EDITORIAL: Lack of money smarts adds to student debt
September 2, 2008
$25,210.
That’s the average debt load a graduate of one of Iowa’s three Regents’ universities carried in 2007. Of those three institutions, Iowa State led them all, by a margin of nearly $10,000 over the University of Iowa and the University of Northern Iowa.
While the reasons for this situation are many, to be sure, and range from the ballooning of the cost of attending college, to stagnation of federal financial aid programs, to irresponsible borrowing on the part of students, among many other things.
The first two items listed there are, in large part, out of the control of the average college student reader of this newspaper. The state could consider a greater allocation to student grant programs, for instance. On the positive side, the Board of Regents have included student debt considerations as one of their major priorities for the year, in hopes to better understand why college students in Iowa carry such an inordinately high debt load. Additionally, the university is now allocating a certain portion of tuition proceeds to financial aid.
The last item listed above — irresponsible borrowing on the part of students — is very much within the control of the average college student.
Financial illiteracy is a growing problem across this country — 40% of Americans currently have no retirement savings — but is even more prevalent among college students. As would be expected, the Office of Financial Literacy — an arm of the Treasury Department — reports that age and financial literacy are positively correlated.
Any plan of action focusing toward reducing levels of student debt here at Iowa State must have at its core a student financial literacy component. Fortuitously, Iowa State already offers a course addressing some of these issues.

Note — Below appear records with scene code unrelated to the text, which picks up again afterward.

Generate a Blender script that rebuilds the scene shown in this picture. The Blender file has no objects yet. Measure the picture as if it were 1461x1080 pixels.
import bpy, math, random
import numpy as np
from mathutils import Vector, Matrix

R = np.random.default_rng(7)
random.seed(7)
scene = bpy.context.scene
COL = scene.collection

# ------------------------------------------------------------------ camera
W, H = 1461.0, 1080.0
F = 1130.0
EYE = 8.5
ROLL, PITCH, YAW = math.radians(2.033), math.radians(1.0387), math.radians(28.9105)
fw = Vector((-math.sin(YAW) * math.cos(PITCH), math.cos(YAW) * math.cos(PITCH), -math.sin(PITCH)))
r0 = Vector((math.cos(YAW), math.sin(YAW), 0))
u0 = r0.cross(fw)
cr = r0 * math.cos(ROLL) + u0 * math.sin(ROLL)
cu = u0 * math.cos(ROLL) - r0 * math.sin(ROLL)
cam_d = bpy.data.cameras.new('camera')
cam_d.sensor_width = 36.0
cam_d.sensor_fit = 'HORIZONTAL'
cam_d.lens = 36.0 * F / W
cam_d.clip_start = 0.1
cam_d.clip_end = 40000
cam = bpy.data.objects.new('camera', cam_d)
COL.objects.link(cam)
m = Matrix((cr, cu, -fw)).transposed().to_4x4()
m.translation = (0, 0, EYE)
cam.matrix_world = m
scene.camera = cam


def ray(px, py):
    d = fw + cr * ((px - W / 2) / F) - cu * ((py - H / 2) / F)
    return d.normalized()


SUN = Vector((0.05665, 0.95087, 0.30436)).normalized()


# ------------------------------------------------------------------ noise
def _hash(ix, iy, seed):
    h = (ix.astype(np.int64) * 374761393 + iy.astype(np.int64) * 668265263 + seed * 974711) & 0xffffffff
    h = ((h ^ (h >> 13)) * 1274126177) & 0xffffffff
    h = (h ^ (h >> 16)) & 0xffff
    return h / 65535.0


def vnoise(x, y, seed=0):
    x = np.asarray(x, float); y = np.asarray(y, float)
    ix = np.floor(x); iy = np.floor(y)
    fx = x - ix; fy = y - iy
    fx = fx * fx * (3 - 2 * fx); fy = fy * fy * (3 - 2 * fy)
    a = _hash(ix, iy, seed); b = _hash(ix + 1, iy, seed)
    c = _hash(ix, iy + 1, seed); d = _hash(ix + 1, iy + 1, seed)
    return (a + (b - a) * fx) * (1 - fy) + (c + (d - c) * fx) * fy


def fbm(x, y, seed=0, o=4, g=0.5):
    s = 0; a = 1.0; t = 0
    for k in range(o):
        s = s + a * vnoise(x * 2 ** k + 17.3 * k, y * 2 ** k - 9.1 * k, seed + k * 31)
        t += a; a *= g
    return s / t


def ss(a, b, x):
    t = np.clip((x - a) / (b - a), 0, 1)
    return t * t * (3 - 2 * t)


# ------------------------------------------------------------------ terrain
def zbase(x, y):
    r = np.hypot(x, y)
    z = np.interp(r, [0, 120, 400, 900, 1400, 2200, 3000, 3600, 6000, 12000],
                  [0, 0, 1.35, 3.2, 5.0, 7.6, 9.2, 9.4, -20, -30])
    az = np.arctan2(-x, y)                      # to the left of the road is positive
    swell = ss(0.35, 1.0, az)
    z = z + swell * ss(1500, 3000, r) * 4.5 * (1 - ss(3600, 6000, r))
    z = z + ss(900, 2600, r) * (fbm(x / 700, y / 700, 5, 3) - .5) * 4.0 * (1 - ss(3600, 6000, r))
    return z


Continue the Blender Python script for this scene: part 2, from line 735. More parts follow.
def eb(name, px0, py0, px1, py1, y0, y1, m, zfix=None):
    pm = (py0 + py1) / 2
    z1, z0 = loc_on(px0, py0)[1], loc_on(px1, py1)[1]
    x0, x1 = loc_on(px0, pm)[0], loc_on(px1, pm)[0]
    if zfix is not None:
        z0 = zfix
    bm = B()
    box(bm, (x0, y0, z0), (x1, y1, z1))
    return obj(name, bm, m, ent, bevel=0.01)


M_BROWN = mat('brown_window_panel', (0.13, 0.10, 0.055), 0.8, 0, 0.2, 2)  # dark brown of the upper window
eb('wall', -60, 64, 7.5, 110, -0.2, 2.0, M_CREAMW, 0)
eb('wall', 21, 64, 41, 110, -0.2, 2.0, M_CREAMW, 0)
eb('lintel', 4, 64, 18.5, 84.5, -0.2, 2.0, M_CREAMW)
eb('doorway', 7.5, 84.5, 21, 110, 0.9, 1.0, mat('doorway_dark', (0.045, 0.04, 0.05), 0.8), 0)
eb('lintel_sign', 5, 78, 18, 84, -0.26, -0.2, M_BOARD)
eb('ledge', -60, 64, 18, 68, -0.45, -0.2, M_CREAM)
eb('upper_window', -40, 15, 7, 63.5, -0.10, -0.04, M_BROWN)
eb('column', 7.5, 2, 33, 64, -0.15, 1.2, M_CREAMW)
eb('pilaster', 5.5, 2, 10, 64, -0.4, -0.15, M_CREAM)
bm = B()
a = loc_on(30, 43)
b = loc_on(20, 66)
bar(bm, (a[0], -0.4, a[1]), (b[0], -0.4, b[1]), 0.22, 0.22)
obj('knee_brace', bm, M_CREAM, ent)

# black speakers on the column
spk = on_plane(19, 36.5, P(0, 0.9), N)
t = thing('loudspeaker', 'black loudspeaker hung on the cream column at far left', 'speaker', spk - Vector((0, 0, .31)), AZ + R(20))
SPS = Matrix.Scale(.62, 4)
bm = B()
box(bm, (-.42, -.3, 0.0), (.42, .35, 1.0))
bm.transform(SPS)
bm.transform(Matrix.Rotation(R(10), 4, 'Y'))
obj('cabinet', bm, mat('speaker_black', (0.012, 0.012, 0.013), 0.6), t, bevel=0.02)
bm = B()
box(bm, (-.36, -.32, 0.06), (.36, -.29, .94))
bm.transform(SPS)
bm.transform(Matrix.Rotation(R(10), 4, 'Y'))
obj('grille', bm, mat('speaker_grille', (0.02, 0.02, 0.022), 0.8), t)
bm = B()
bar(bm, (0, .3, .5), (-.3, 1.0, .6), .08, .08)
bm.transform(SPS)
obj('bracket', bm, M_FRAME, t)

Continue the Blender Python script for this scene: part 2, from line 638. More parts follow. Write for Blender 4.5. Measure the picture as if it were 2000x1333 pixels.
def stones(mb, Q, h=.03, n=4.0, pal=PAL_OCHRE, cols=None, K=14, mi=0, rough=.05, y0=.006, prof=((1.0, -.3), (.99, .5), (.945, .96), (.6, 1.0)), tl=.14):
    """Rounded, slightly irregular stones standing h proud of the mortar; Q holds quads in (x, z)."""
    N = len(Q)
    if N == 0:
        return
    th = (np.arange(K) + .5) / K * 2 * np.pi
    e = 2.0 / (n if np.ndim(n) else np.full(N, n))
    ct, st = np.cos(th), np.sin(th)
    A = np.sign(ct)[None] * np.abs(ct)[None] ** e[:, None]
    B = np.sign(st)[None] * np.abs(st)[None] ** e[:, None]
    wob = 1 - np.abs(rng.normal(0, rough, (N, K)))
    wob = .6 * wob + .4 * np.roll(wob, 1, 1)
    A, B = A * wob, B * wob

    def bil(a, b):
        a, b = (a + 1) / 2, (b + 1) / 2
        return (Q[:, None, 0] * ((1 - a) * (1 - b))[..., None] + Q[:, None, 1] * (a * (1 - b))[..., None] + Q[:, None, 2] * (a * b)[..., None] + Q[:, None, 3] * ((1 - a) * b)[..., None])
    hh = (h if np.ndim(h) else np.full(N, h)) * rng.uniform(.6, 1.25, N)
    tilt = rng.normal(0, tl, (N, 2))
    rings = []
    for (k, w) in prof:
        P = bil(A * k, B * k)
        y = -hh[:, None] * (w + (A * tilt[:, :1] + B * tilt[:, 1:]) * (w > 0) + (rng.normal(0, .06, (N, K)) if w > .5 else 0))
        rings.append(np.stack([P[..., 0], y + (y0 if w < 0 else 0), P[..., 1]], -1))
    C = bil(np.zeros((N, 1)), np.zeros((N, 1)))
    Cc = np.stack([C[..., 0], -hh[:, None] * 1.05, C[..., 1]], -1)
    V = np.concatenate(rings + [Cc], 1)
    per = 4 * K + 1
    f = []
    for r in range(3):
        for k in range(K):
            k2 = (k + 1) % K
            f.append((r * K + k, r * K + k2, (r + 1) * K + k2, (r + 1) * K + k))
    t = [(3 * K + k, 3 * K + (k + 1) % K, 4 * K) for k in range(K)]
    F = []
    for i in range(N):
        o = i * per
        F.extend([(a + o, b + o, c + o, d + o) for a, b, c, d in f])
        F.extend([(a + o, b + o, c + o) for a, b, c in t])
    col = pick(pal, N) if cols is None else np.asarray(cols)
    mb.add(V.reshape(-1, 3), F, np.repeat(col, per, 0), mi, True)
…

Human Development and Family Studies (HD FS) 283: Personal and Family Finance, taught by Doug Borkowski (of “Weekly Financial Tips” fame), addresses many financial literacy issues pertinent to college students. This course was recently enlarged to 100 seats, and now meets in both fall and spring semesters. Formerly it met only one semester per year, and seated only 70 students.
Whether or not the burgeoning enrollment in courses such as this are an indicator of student willingness to educate themselves in financial matters can only be conjectured, but the impact of a broad-based effort to make students financially literate — a crucial life skill, if nothing else — can’t hurt the student debt situation.